Can Do or Can’t Do?

“WE are the people you ask, because WE are the people that can do it”

“We are the movers and the shakers”

 

I myself am guilty of ‘later’ or ‘never’ – you know, those tasks/ideas that float in the back of your head for months or years (or even just those house chores!) that you keep telling yourself you’ll do tomorrow or the next day and just… well, they never happen.

Perhaps I am the only culprit of this dreadful habit, but somehow I doubt it. Fortunately for me, I was brought up within a family where no effort is too much. Nothing is too hard for my folks. Don’t get me wrong, my parents aren’t those wishy-washy people (no offense intended) who wish for world peace and prosperity and donate money here there and everywhere (to organisations that use the donations to buy those 4 wheel drives you see driving along with the foundation’s logo on the side).

No, my folks are those people that donate their time and effort to people and organisations in the community. They are the type of people that, if everyone was like them, the world would be a better place. And I’m not just saying that because I’m their daughter. Even though they are not formal members of the CFA (Country Fire Authority) or any other such organisation (my parents have a distinctive lack of tolerance where bureaucracy is concerned), they are still active members of the community. My father is known to help people right their upside down yachts while we’re on holiday, or go around an entire campsite warning our neighbours of an incoming bushfire a friend just warned us about. My family have been supporters of our local schools, helping to build volleyball courts and attending all of my school concerts. They have been supportive parents who consider their efforts in raising my brother and I to be the most important thing in their lives, and they believe it is also a duty to society to produce well-bred, well-mannered children, who will hopefully go on to be responsible adults.

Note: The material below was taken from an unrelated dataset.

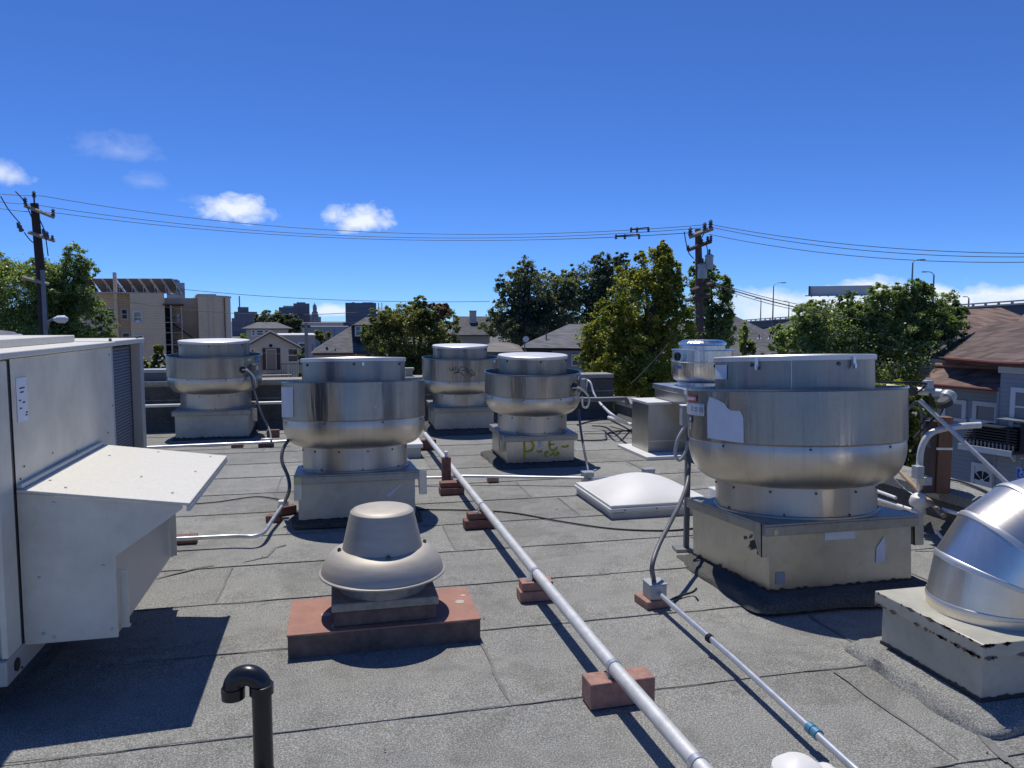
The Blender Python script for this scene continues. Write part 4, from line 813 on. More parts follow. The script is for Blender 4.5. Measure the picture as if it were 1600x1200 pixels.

Recently, in a fit of impatience with people who keep asking my parents to fix things for them and help them out, my mother gave me a lecture. The quotes that stuck in my mind are the ones at the beginning of this post:

“WE are the people you ask, because WE are the people that can do it”

“We are the movers and the shakers”

My mother compared our family to some other families in our locale and pointed out that not many of them are as productive as us. She said that this is why we are always so busy. Not many people can get out of bed every morning with the frame of mind that it is not the world that owes you something, but rather, that you owe the world something. My parents are rare people, and I hope they have imparted some of their passion for life to their daughter.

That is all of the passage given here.